Collected data
*****
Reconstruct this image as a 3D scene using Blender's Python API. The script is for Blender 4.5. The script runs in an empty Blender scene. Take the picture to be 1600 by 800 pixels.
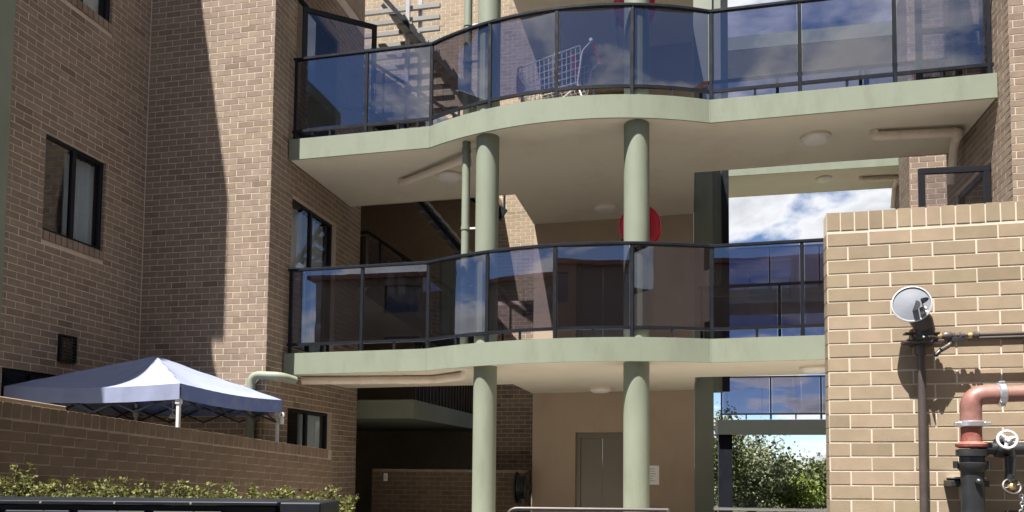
import bpy, math, random
from mathutils import Vector, Matrix
random.seed(7)
S = bpy.context.scene
COL = S.collection
R = math.radians
# ------------------------------------------------------------------ camera
EYE = 1.6
F_PX, PX, PY = 1180.0, 840.0, 664.0
ROLL, PITCH, YAW = R(.45), R(3.1), R(11.3)
fwd = Vector((-math.sin(YAW)*math.cos(PITCH), math.cos(YAW)*math.cos(PITCH), math.sin(PITCH)))
rgt = Vector((math.cos(YAW), math.sin(YAW), 0))
upv = rgt.cross(fwd)
cr, sr = math.cos(ROLL), math.sin(ROLL)
rgt2 = cr*rgt + sr*upv
upv2 = -sr*rgt + cr*upv
cam_d = bpy.data.cameras.new('camera')
cam = bpy.data.objects.new('camera', cam_d)
COL.objects.link(cam)
cam.matrix_world = Matrix(((rgt2.x, upv2.x, -fwd.x, 0), (rgt2.y, upv2.y, -fwd.y, 0), (rgt2.z, upv2.z, -fwd.z, EYE), (0, 0, 0, 1)))
cam_d.sensor_width = 36
cam_d.lens = 36*F_PX/1600
cam_d.shift_x = -(PX-800)/1600
cam_d.shift_y = (PY-400)/1600
cam_d.clip_start = .05
cam_d.clip_end = 2000
S.camera = cam
# ------------------------------------------------------------------ light
SUN_D = Vector((.18, .40, -1)).normalized()
W = bpy.data.worlds.new('World'); S.world = W; W.use_nodes = True
SKY_STRENGTH = .05
SUN_STRENGTH = 5.0
EXPOSURE = 1.70
def build_world():
    nt = W.node_tree; N = nt.nodes; L = nt.links; N.clear()
    out = N.new('ShaderNodeOutputWorld'); bg = N.new('ShaderNodeBackground')
    sky = N.new('ShaderNodeTexSky'); sky.sky_type = 'NISHITA'; sky.sun_disc = False
    sky.sun_elevation = math.asin(-SUN_D.z); sky.sun_rotation = math.atan2(-SUN_D.x, -SUN_D.y) % (2*math.pi)
    sky.air_density = .8; sky.dust_density = .15; sky.ozone_density = 2.5; sky.altitude = 2500
    tc = N.new('ShaderNodeTexCoord'); sep = N.new('ShaderNodeSeparateXYZ'); L.new(tc.outputs['Generated'], sep.inputs[0])
    za = N.new('ShaderNodeMath'); za.operation = 'MAXIMUM'; za.inputs[1].default_value = 0; L.new(sep.outputs[2], za.inputs[0])
    zb = N.new('ShaderNodeMath'); zb.operation = 'ADD'; zb.inputs[1].default_value = .22; L.new(za.outputs[0], zb.inputs[0])
    cmb = N.new('ShaderNodeCombineXYZ')
    for i in (0, 1):
        d = N.new('ShaderNodeMath'); d.operation = 'DIVIDE'; L.new(sep.outputs[i], d.inputs[0]); L.new(zb.outputs[0], d.inputs[1]); L.new(d.outputs[0], cmb.inputs[i])
    n1 = N.new('ShaderNodeTexNoise'); n1.inputs['Scale'].default_value = 2.1; n1.inputs['Detail'].default_value = 9; n1.inputs['Roughness'].default_value = .56
    n1.inputs['Distortion'].default_value = .25
    off = N.new('ShaderNodeVectorMath'); off.operation = 'ADD'; off.inputs[1].default_value = (1.7, 39.3, 38.6)
    L.new(cmb.outputs[0], off.inputs[0]); L.new(off.outputs[0], n1.inputs['Vector'])
    cov = N.new('ShaderNodeValToRGB'); cov.color_ramp.elements[0].position = .475; cov.color_ramp.elements[1].position = .545
    L.new(n1.outputs['Fac'], cov.inputs[0])
    shd = N.new('ShaderNodeValToRGB'); shd.color_ramp.elements[0].position = .52; shd.color_ramp.elements[1].position = .72
    shd.color_ramp.elements[0].color = (6.4, 6.5, 6.7, 1); shd.color_ramp.elements[1].color = (1.9, 2.05, 2.4, 1)
    L.new(n1.outputs['Fac'], shd.inputs[0])
    mx = N.new('ShaderNodeMixRGB'); L.new(cov.outputs[0], mx.inputs[0]); L.new(sky.outputs[0], mx.inputs[1]); L.new(shd.outputs[0], mx.inputs[2])
    bg.inputs[1].default_value = SKY_STRENGTH
    L.new(mx.outputs[0], bg.inputs[0]); L.new(bg.outputs[0], out.inputs[0])
build_world()
sl = bpy.data.lights.new('sun', 'SUN'); sl.energy = SUN_STRENGTH; sl.angle = R(.5); sl.color = (1, .965, .915)
so = bpy.data.objects.new('sun', sl); COL.objects.link(so); so.location = (-10, -20, 40)
so.rotation_euler = SUN_D.to_track_quat('-Z', 'Y').to_euler()
S.view_settings.view_transform = 'Standard'; S.view_settings.look = 'None'
S.view_settings.exposure = EXPOSURE; S.view_settings.gamma = 1; S.view_settings.use_curve_mapping = False
S.render.engine = 'CYCLES'
S.cycles.max_bounces = 8; S.cycles.transparent_max_bounces = 16; S.cycles.diffuse_bounces = 4

# ------------------------------------------------------------------ materials
MATS = {}
def mat(name, col, rough=.7, metal=0, var=.12, scale=6, bump=.0, bscale=80, spec=.4, dirt=None, dscale=1.2, island=False, rvar=0, streak=0):
    """principled material with low-frequency colour variation, optional per-piece variation, fine bump and dirt"""
    m = bpy.data.materials.new(name); m.use_nodes = True; nt = m.node_tree; N = nt.nodes; L = nt.links
    p = N['Principled BSDF']; p.inputs['Roughness'].default_value = rough; p.inputs['Metallic'].default_value = metal
    p.inputs['Specular IOR Level'].default_value = spec
    tc = N.new('ShaderNodeNewGeometry')
    no = N.new('ShaderNodeTexNoise'); no.inputs['Scale'].default_value = scale; no.inputs['Detail'].default_value = 5; no.inputs['Roughness'].default_value = .6
    L.new(tc.outputs['Position'], no.inputs['Vector'])
    mp = N.new('ShaderNodeMapRange'); mp.inputs[1].default_value = .25; mp.inputs[2].default_value = .75; mp.inputs[3].default_value = 1-var; mp.inputs[4].default_value = 1+var
    L.new(no.outputs['Fac'], mp.inputs[0]); val = mp.outputs[0]
    rgb = N.new('ShaderNodeRGB'); rgb.outputs[0].default_value = (*col, 1); c = rgb.outputs[0]
    if island:
        oi = N.new('ShaderNodeObjectInfo'); ad = N.new('ShaderNodeMath'); ad.operation = 'ADD'
        L.new(oi.outputs['Random'], ad.inputs[0]); L.new(tc.outputs['Random Per Island'], ad.inputs[1])
        fr = N.new('ShaderNodeMath'); fr.operation = 'FRACT'; L.new(ad.outputs[0], fr.inputs[0])
        rm = N.new('ShaderNodeValToRGB'); els = rm.color_ramp.elements
        for i, (pos, cc) in enumerate(island):
            e = els[i] if i < 2 else els.new(pos)
            e.position = pos; e.color = (*cc, 1)
        L.new(fr.outputs[0], rm.inputs[0]); c = rm.outputs[0]
    if dirt:
        n2 = N.new('ShaderNodeTexNoise'); n2.inputs['Scale'].default_value = dscale; n2.inputs['Detail'].default_value = 8; n2.inputs['Roughness'].default_value = .68
        if streak:
            mpg = N.new('ShaderNodeMapping'); mpg.inputs['Scale'].default_value = (1, 1, streak); L.new(tc.outputs['Position'], mpg.inputs[0]); L.new(mpg.outputs[0], n2.inputs['Vector'])
        else: L.new(tc.outputs['Position'], n2.inputs['Vector'])
        r2 = N.new('ShaderNodeValToRGB'); r2.color_ramp.elements[0].position = .48; r2.color_ramp.elements[1].position = .74
        r2.color_ramp.elements[1].color = (dirt[3],)*3+(1,)
        L.new(n2.outputs['Fac'], r2.inputs[0])
        m2 = N.new('ShaderNodeMixRGB'); L.new(r2.outputs[0], m2.inputs[0]); L.new(c, m2.inputs[1]); m2.inputs[2].default_value = (*dirt[:3], 1); c = m2.outputs[0]
    mul = N.new('ShaderNodeMixRGB'); mul.blend_type = 'MULTIPLY'; mul.inputs[0].default_value = 1
    L.new(c, mul.inputs[1]); L.new(val, mul.inputs[2]); L.new(mul.outputs[0], p.inputs['Base Color'])
    if rvar:
        r3 = N.new('ShaderNodeMapRange'); r3.inputs[1].default_value = .3; r3.inputs[2].default_value = .7; r3.inputs[3].default_value = rough-rvar; r3.inputs[4].default_value = rough+rvar
        L.new(no.outputs['Fac'], r3.inputs[0]); L.new(r3.outputs[0], p.inputs['Roughness'])
    if bump:
        n3 = N.new('ShaderNodeTexNoise'); n3.inputs['Scale'].default_value = bscale; n3.inputs['Detail'].default_value = 4; L.new(tc.outputs['Position'], n3.inputs['Vector'])
        b = N.new('ShaderNodeBump'); b.inputs['Strength'].default_value = bump; b.inputs['Distance'].default_value = .004
        L.new(n3.outputs['Fac'], b.inputs['Height']); L.new(b.outputs[0], p.inputs['Normal'])
    MATS[name] = m; return m
def glass_mat(name, tint, r0=.06, rough=.0):
    m = bpy.data.materials.new(name); m.use_nodes = True; nt = m.node_tree; N = nt.nodes; L = nt.links; N.clear()
    out = N.new('ShaderNodeOutputMaterial'); tr = N.new('ShaderNodeBsdfTransparent'); gl = N.new('ShaderNodeBsdfGlossy'); gl.inputs['Roughness'].default_value = rough
    tr.inputs[0].default_value = (*tint, 1); gl.inputs[0].default_value = (.95, .96, 1, 1)
    lw = N.new('ShaderNodeLayerWeight'); lw.inputs[0].default_value = .5   # Schlick reflectance, the same on both faces of a pane
    pw = N.new('ShaderNodeMath'); pw.operation = 'POWER'; pw.inputs[1].default_value = 5; L.new(lw.outputs['Facing'], pw.inputs[0])
    fr = N.new('ShaderNodeMath'); fr.operation = 'MULTIPLY_ADD'; fr.inputs[1].default_value = 1-r0; fr.inputs[2].default_value = r0; L.new(pw.outputs[0], fr.inputs[0])
    g = N.new('ShaderNodeNewGeometry'); n = N.new('ShaderNodeTexNoise'); n.inputs['Scale'].default_value = 1.3; L.new(g.outputs['Position'], n.inputs['Vector'])
    b = N.new('ShaderNodeBump'); b.inputs['Strength'].default_value = .05; b.inputs['Distance'].default_value = .02; L.new(n.outputs['Fac'], b.inputs['Height']); L.new(b.outputs[0], gl.inputs['Normal'])
    mx = N.new('ShaderNodeMixShader'); L.new(fr.outputs[0], mx.inputs[0]); L.new(tr.outputs[0], mx.inputs[1]); L.new(gl.outputs[0], mx.inputs[2]); L.new(mx.outputs[0], out.inputs[0])
    MATS[name] = m; return m
def leaf_mat(name, cols):
    m = mat(name, cols[0], .55, var=.25, scale=3, island=[(i/(len(cols)-1), c) for i, c in enumerate(cols)], spec=.3)
    nt = m.node_tree; N = nt.nodes; L = nt.links; p = N['Principled BSDF']
    src = p.inputs['Base Color'].links[0].from_socket
    t = N.new('ShaderNodeBsdfTranslucent'); L.new(src, t.inputs[0]); mx = N.new('ShaderNodeMixShader'); mx.inputs[0].default_value = .3
    out = [n for n in N if n.type == 'OUTPUT_MATERIAL'][0]
    L.new(p.outputs[0], mx.inputs[1]); L.new(t.outputs[0], mx.inputs[2]); L.new(mx.outputs[0], out.inputs[0]); return m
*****
Aim of the exercise
In the data above, count the lines where the word "scene" appears; reply with the number only.

Written answer
2